By David M. Raab, Raab Associates.
With billions of data points generated daily by potential buyers, it’s easy to believe that technology can identify a prospect’s interest and intent as part of a marketing campaign. While most data vendors avoid promising 100 percent accuracy or universal coverage, marketers may assume that their data is as close to perfection as possible.
However, as anyone who’s ever been given an inexplicably roundabout route by their car’s GPS system already knows, technology is fallible. So, it’s important to test any new data sources before making a large investment in using them. Here are five factors worth considering:
Match rate
Send the vendor a sample of your existing customer or prospect list and see how many names they can match. Results can be eye-opening, as vendors who claim to track every company in your market may match just half the names you give them. Of course, you’ll want to be sure the names they don’t match actually refer to real companies – it could be that your own list contains invalid information. Examine the matches they do find to be sure you’re confident that they are valid. Missing companies doesn’t mean a data source is bad, but it does mean you’ll want to supplement it with other sources to get more complete coverage.
Duplication
One way that data companies increase their match rates is to ensure they have different versions of the same company’s data on file. This includes alternate contact names and multiple addresses. There is nothing wrong with this as long as the alternate versions are correctly linked to the same master entity. (If they’re not linked, then you’d have several incomplete partial profiles rather than one comprehensive shared profile).
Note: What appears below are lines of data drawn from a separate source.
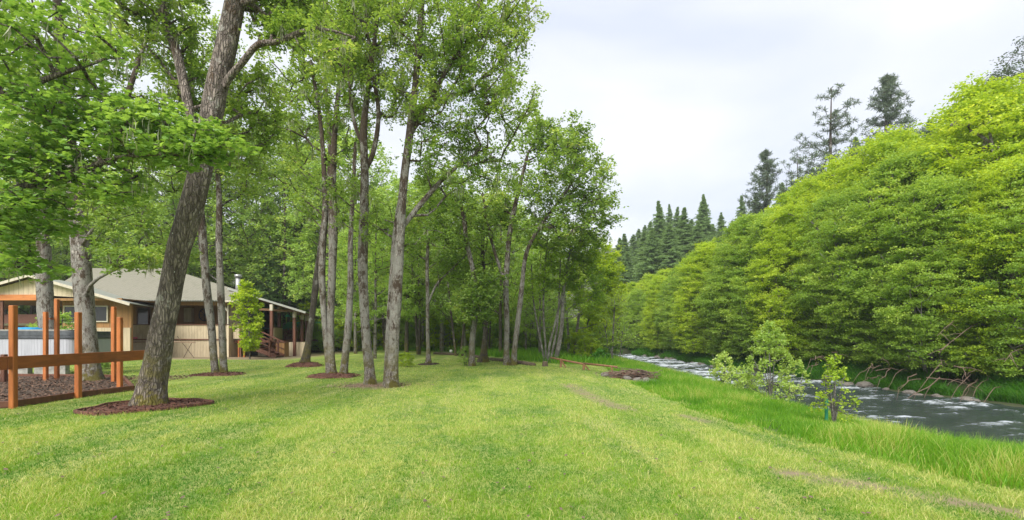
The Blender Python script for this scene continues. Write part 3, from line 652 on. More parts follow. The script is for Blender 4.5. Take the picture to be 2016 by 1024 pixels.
def proto_fir(seed, h, R, leaf, whorls=95, z0=.08, droop=.25, dens=1.0):
    rng = np.random.default_rng(seed); tr = catmull(np.array([(0, 0, -.5, h*.016), (.05, 0, h*.3, h*.012), (0, .05, h*.7, h*.006), (0, 0, h, .01)]), .8)
    V, Fc = tube_np(tr[:, :3], tr[:, 3], 8, rng, .05); VV = []; tn = []
    e = link('fir_tree', None)
    nb = int(whorls*6.5); t = rng.uniform(0, 1, nb)**.9; z = h*(z0+(1-z0)*t); L = R*(1-t)**.95*rng.uniform(.35, 1.15, nb)+.08; az = rng.uniform(0, 2*PI, nb)
    S = 14; s = (np.arange(S)+.6)/S
    d = np.stack([np.cos(az), np.sin(az)], -1); bx = d[:, None, :]*(L[:, None]*s)[..., None]
    bz = z[:, None]+L[:, None]*((.22+rng.normal(0, .16, (nb, 1)))*s-(.22+droop)*rng.uniform(.4, 1.5, (nb, 1))*s*s*(1-.6*t[:, None]))
    B = np.concatenate([bx, bz[..., None]], -1); side = np.stack([-d[:, 1], d[:, 0], 0*az], -1); fw = np.stack([d[:, 0], d[:, 1], 0*az], -1)
    for sg in (-1, 1, 0):
        for q in range(int(3*dens) if sg else 2):
            ln = (L[:, None]*.20*(1-s*.72)+.15)*rng.uniform(.6, 1.25, (nb, S)); wd = ln*.42
            dirv = sg*side[:, None]*(1 if sg else 0)+fw[:, None]*(.55 if sg else 1)+np.array([0, 0, -.30])+rng.normal(0, .40, (nb, S, 3)); dirv /= np.linalg.norm(dirv, axis=2)[..., None]
            wv = np.cross(dirv, np.array([0, 0, .5])+rng.normal(0, 1.0, (nb, S, 3))); wv /= np.linalg.norm(wv, axis=2)[..., None]+1e-9
            a = B+rng.normal(0, .03, B.shape); tip = a+dirv*ln[..., None]; m = a+dirv*(ln*.45)[..., None]
            VV.append(np.stack([a, m+wv*(wd*.24)[..., None], tip, m-wv*(wd*.24)[..., None]], 2).reshape(-1, 3)); tn.append(np.clip(rng.uniform(0, .6, (nb, S))+rng.uniform(0, .4, (nb, 1)), 0, 1).ravel())
    W = np.vstack(VV)
    # limbs
    p0 = np.stack([0*az, 0*az, z], -1); p1 = B[:, S//2]; w = np.stack([side[:, 0], side[:, 1], 0*az], -1)*(.012*L[:, None]); u = np.array([0, 0, 1.])*.015
    LV = np.stack([p0-w, p0+w, p1+w*.4, p1-w*.4, p0+u-w, p0+u+w], 1); lf = np.array([(0, 1, 2, 3), (4, 5, 2, 3)])
    LF = (np.arange(nb)[:, None, None]*6+lf[None]).reshape(-1, 4); V, Fc = cat([(V, Fc), (LV.reshape(-1, 3), LF)])
    link('trunk', mesh('trunk', V, Fc, M['bark_dark'], True), e)
    link('crown', mesh('crown', W, np.arange(len(W)).reshape(-1, 4), M[leaf], False, np.concatenate(tn)), e)
    return e
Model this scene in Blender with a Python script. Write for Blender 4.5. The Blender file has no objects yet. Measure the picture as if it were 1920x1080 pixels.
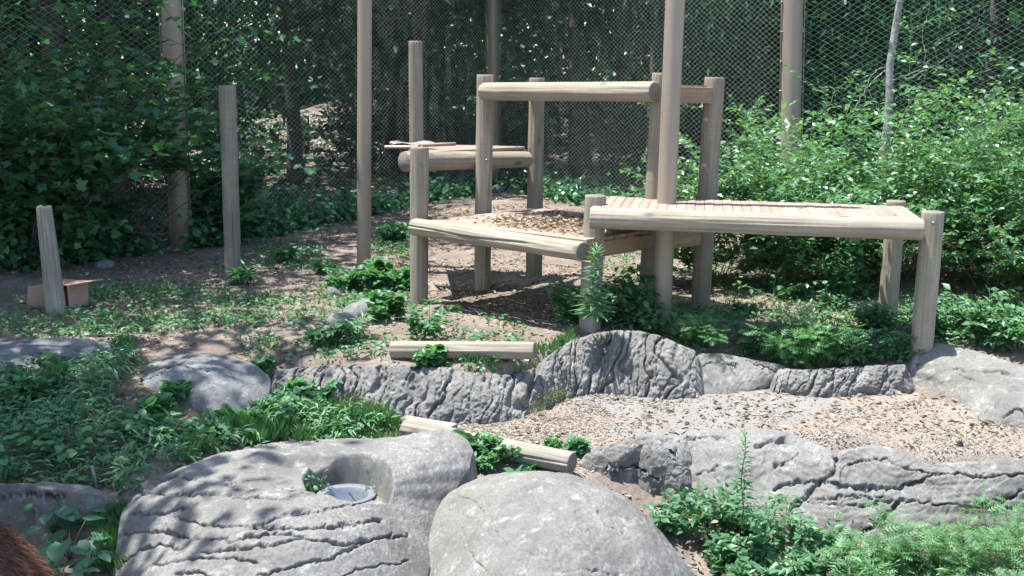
import bpy, math, random
import numpy as np
from mathutils import Vector, Matrix
random.seed(7)
S = bpy.context.scene
COL = S.collection

# ------------------------------------------------------------------ camera, sky, sun, exposure
F = 2200.0; PITCH = math.radians(9.93); H = 2.30
cd = bpy.data.cameras.new('camera'); cam = bpy.data.objects.new('camera', cd); COL.objects.link(cam)
cam.location = (0, 0, H); cam.rotation_euler = (math.pi/2 - PITCH, 0, 0)
cd.sensor_width = 36; cd.lens = 36*F/1920; cd.clip_end = 2000
S.camera = cam
SUN = Vector((-.30, .02, 1)).normalized()
w = bpy.data.worlds.new('World'); S.world = w; w.use_nodes = True
nt = w.node_tree; nt.nodes.clear()
sky = nt.nodes.new('ShaderNodeTexSky'); sky.sky_type = 'NISHITA'; sky.sun_disc = False
sky.sun_elevation = math.asin(SUN.z); sky.sun_rotation = math.atan2(SUN.x, SUN.y)
bg = nt.nodes.new('ShaderNodeBackground'); bg.inputs[1].default_value = .15
wo = nt.nodes.new('ShaderNodeOutputWorld')
nt.links.new(sky.outputs[0], bg.inputs[0]); nt.links.new(bg.outputs[0], wo.inputs[0])
sl = bpy.data.lights.new('sun', 'SUN'); sl.energy = 5.0; sl.angle = math.radians(.5); sl.color = (1, .97, .92)
so = bpy.data.objects.new('sun', sl); COL.objects.link(so)
so.rotation_euler = SUN.to_track_quat('Z', 'Y').to_euler(); so.location = (0, 10, 30)
S.view_settings.view_transform = 'Standard'; S.view_settings.look = 'None'
S.view_settings.gamma = 1; S.view_settings.use_curve_mapping = False
S.view_settings.exposure = 1.25

# ------------------------------------------------------------------ pixel <-> place helpers
cp, sp = math.cos(PITCH), math.sin(PITCH)
def ray(px, py):
    a = (np.asarray(px, float)-960)/F; b = (540-np.asarray(py, float))/F
    return np.stack([a, cp + b*sp, -sp + b*cp], -1)
def at(px, py, Y):
    d = ray(px, py); return np.array([0, 0, H]) + d*(np.asarray(Y, float)/d[..., 1])[..., None]
def onz(px, py, z):
    d = ray(px, py); return np.array([0, 0, H]) + d*((np.asarray(z, float)-H)/d[..., 2])[..., None]
def proj(P):
    P = np.asarray(P, float); ww = P[..., 1]*cp + (H-P[..., 2])*sp; v = P[..., 1]*sp - (H-P[..., 2])*cp
    ww = np.maximum(ww, .05)
    return np.stack([960+F*P[..., 0]/ww, 540-F*v/ww], -1)

# ------------------------------------------------------------------ numpy noise
def _h(ix, iy, iz, s):
    n = (ix*374761393 + iy*668265263 + iz*1274126177 + s*974634777) & 0xffffffff
    n = ((n ^ (n >> 13))*1274126177) & 0xffffffff
    n = n ^ (n >> 16)
    return n/2147483647.5 - 1
def vn(P, s=0):
    i = np.floor(P).astype(np.int64); f = P-i; f = f*f*(3-2*f); r = 0
    for dx in (0, 1):
        for dy in (0, 1):
            for dz in (0, 1):
                wt = (f[..., 0] if dx else 1-f[..., 0])*(f[..., 1] if dy else 1-f[..., 1])*(f[..., 2] if dz else 1-f[..., 2])
                r = r + wt*_h(i[..., 0]+dx, i[..., 1]+dy, i[..., 2]+dz, s)
    return r
def fbm(P, o=4, s=0, g=.5):
    a = 1; t = 0; P = np.asarray(P, float)
    for k in range(o): t = t + a*vn(P*2**k + 17.3*k, s+k); a *= g
    return t

# ------------------------------------------------------------------ object helpers
ORG = {}
def tag(o, label=None, cat=None, group=None, kind=None):
    if label: o['label'] = label
    if cat: o['category'] = cat
    if group: o['group'] = group
    if kind: o['kind'] = kind
    return o
def thing(name, base, label, cat, group=None):
    o = bpy.data.objects.new(name, None); COL.objects.link(o); o.location = base; o.empty_display_size = .1
    ORG[o.name] = np.array(base, float); return tag(o, label, cat, group)
def mesh(name, V, Fc, mats, midx=None, smooth=True):
    me = bpy.data.meshes.new(name)
    V = np.asarray(V, dtype=float)
    me.from_pydata(V.tolist(), [], Fc.tolist() if isinstance(Fc, np.ndarray) else Fc)
    for m in (mats if isinstance(mats, (list, tuple)) else [mats]): me.materials.append(m)
    if midx is not None: me.polygons.foreach_set('material_index', np.asarray(midx, dtype=np.int32))
    if smooth: me.polygons.foreach_set('use_smooth', np.ones(len(me.polygons), dtype=bool))
    me.update(); return me
def put(name, me, parent=None, M=None):
    o = bpy.data.objects.new(name, me); COL.objects.link(o)
    if parent: o.parent = parent
    if M is not None: o.matrix_local = M
    ORG[o.name] = ORG.get(parent.name, np.zeros(3)) if parent else np.zeros(3)
    return o
def mk(name, V, Fc, mats, parent=None, smooth=True, midx=None):
    V = np.asarray(V, float)
    if parent: V = V - ORG.get(parent.name, np.zeros(3))
    return put(name, mesh(name, V, Fc, mats, midx, smooth), parent)
class Acc:
    def __init__(s): s.V = []; s.F = []; s.n = 0
    def add(s, V, Fc):
        V = np.asarray(V, float); s.V.append(V); s.F += [tuple(int(i)+s.n for i in f) for f in Fc]; s.n += len(V)
    def arr(s): return np.concatenate(s.V) if s.V else np.zeros((0, 3)), s.F
def tube(P, R, seg=8, caps=True):
    P = np.asarray(P, float); n = len(P); R = np.broadcast_to(np.asarray(R, float), (n,))
    T = np.gradient(P, axis=0); T /= np.linalg.norm(T, axis=1)[:, None]+1e-9
    ref = np.array([0, 0, 1.]) if abs(T[:, 2]).mean() < .8 else np.array([1., 0, 0])
    A = np.cross(T, ref); A /= np.linalg.norm(A, axis=1)[:, None]+1e-9; B = np.cross(T, A)
    th = np.arange(seg)*2*math.pi/seg
    V = P[:, None] + R[:, None, None]*(A[:, None]*np.cos(th)[None, :, None]+B[:, None]*np.sin(th)[None, :, None])
    Fc = [(i*seg+j, i*seg+(j+1) % seg, (i+1)*seg+(j+1) % seg, (i+1)*seg+j) for i in range(n-1) for j in range(seg)]
    if caps: Fc += [tuple(range(seg))[::-1], tuple((n-1)*seg+j for j in range(seg))]
    return V.reshape(-1, 3), Fc

# ------------------------------------------------------------------ materials
def newmat(name):
    m = bpy.data.materials.new(name); m.use_nodes = True
    n = m.node_tree; b = n.nodes['Principled BSDF']; return m, n, b
def N(n, t, **kw):
    x = n.nodes.new(t)
    for k, v in kw.items():
        if k.startswith('i_'): x.inputs[k[2:].replace('_', ' ')].default_value = v
        else: setattr(x, k, v)
    return x
def ramp(n, src, stops):
    r = n.nodes.new('ShaderNodeValToRGB'); e = r.color_ramp.elements
    while len(e) < len(stops): e.new(.5)
    for k, (p, c) in enumerate(stops): e[k].position = p; e[k].color = (*c, 1)
    n.links.new(src, r.inputs[0]); return r.outputs[0]
def noise(n, co, scale, detail=4, rough=.6, vec=None):
    x = N(n, 'ShaderNodeTexNoise'); x.inputs['Scale'].default_value = scale; x.inputs['Detail'].default_value = detail
    x.inputs['Roughness'].default_value = rough
    if co is not None: n.links.new(co, x.inputs['Vector'])
    return x.outputs['Fac']
def mapping(n, co, sc):
    x = N(n, 'ShaderNodeMapping'); x.inputs['Scale'].default_value = sc; n.links.new(co, x.inputs[0]); return x.outputs[0]
def mix(n, fac, a, b, mode='MIX'):
    x = N(n, 'ShaderNodeMix', data_type='RGBA', blend_type=mode)
    for s_, v in ((x.inputs[0], fac), (x.inputs[6], a), (x.inputs[7], b)):
        if isinstance(v, (int, float)): s_.default_value = v
        elif isinstance(v, tuple): s_.default_value = (*v, 1)
        else: n.links.new(v, s_)
    return x.outputs[2]
def bump(n, b, hgt, strength=.5, dist=.01):
    x = N(n, 'ShaderNodeBump'); x.inputs['Strength'].default_value = strength; x.inputs['Distance'].default_value = dist
    n.links.new(hgt, x.inputs['Height']); n.links.new(x.outputs[0], b.inputs['Normal'])
def geo_pos(n): return N(n, 'ShaderNodeNewGeometry').outputs['Position']

def leaf_mat(name, c0, c1, c2, trans=.35, rough=.45, spec=.5):
    m, n, b = newmat(name)
    g = N(n, 'ShaderNodeNewGeometry')
    c = ramp(n, g.outputs['Random Per Island'], [(0, c0), (.55, c1), (1, c2)])
    nz = noise(n, g.outputs['Position'], 1.3, 3)
    c = mix(n, ramp(n, nz, [(.35, (.0, .0, .0)), (.65, (1, 1, 1))]), mix(n, 1.0, c, (.72, .8, .75), 'MULTIPLY'), c)
    n.links.new(c, b.inputs['Base Color'])
    b.inputs['Roughness'].default_value = rough
    b.inputs['Specular IOR Level'].default_value = spec
    t = N(n, 'ShaderNodeBsdfTranslucent'); n.links.new(mix(n, 1.0, c, (1.3, 1.5, .55), 'MULTIPLY'), t.inputs[0])
    ms = N(n, 'ShaderNodeMixShader'); ms.inputs[0].default_value = trans
    n.links.new(b.outputs[0], ms.inputs[1]); n.links.new(t.outputs[0], ms.inputs[2])
    n.links.new(ms.outputs[0], n.nodes['Material Output'].inputs[0])
    return m
M = {}
M['leaf_right'] = leaf_mat('bright_shrub_leaf', (.065, .165, .085), (.115, .25, .125), (.20, .36, .17), rough=.34)
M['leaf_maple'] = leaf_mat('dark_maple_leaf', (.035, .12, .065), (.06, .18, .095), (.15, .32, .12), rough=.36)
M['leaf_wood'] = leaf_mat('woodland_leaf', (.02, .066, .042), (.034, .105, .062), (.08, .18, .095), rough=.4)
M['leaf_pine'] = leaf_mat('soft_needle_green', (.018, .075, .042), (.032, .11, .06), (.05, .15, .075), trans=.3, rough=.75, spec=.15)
M['leaf_weed'] = leaf_mat('weed_leaf', (.07, .17, .085), (.10, .24, .12), (.16, .32, .15))
M['leaf_rag'] = leaf_mat('feathery_weed_leaf', (.11, .24, .115), (.145, .30, .145), (.21, .38, .17), rough=.5)
M['leaf_cover'] = leaf_mat('ground_cover_leaf', (.065, .18, .09), (.11, .26, .13), (.17, .34, .15))
M['leaf_tri'] = leaf_mat('broad_weed_leaf', (.06, .17, .10), (.085, .22, .13), (.12, .27, .15), rough=.4)
M['grass'] = leaf_mat('grass_blade', (.06, .17, .06), (.10, .23, .08), (.17, .28, .11), trans=.3)
M['dry'] = leaf_mat('dry_leaf', (.10, .065, .05), (.25, .175, .13), (.48, .39, .31), trans=.1, rough=.7, spec=.2)
M['mulch'] = leaf_mat('wood_chip', (.15, .112, .09), (.325, .268, .225), (.50, .44, .39), trans=.0, rough=.8, spec=.2)

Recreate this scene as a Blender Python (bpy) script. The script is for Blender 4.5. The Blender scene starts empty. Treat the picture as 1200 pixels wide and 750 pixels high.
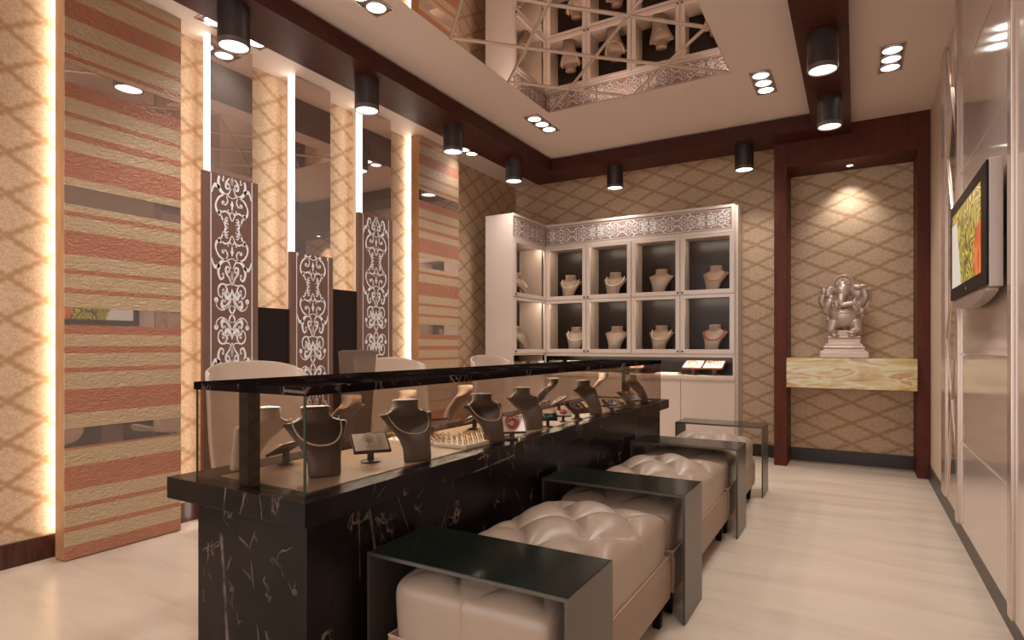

Testing for duplicates poses challenges, since your own data may contain unrecognized duplicates. One approach is to purposely submit alternative versions of the same entity and see whether the vendor unites them. Another is to have the vendor show you all entities within a narrow group, such as a small geographic area, and have someone familiar with the companies look for duplicates.
Accuracy
Errors creep into data assembled from multiple sources over time. After you had the vendor show you matches against your customer list, see how well the provided information matches your own list. Significant differences should prompt follow-up by researching a few companies the vendor provided. By doing this, you’ll be more confident that the vendor is providing a prospect list that is verifiably new.
Source Variation
Vendors get data from different sources. This entails everything from country of origin, to industry criteria and software used to obtain data. This matters most when you’re expanding use of a data source into a market segment, since you can’t safely assume that quality in the new segment will be the same as quality in segments you’ve tested before.
Quality Processes
There’s nothing like a test to prove whether a data source is reliable or not. But you should also find out the vendor data source and verification process. For business data, the gold standard is still telephone validation on a recurring schedule. Additional validation resources are company Web sites and social media activity.*
*A quick note on this: Vendors without reliable validation processes aren’t necessarily going to give you bad data, but you’ll certainly want to look at their products more closely.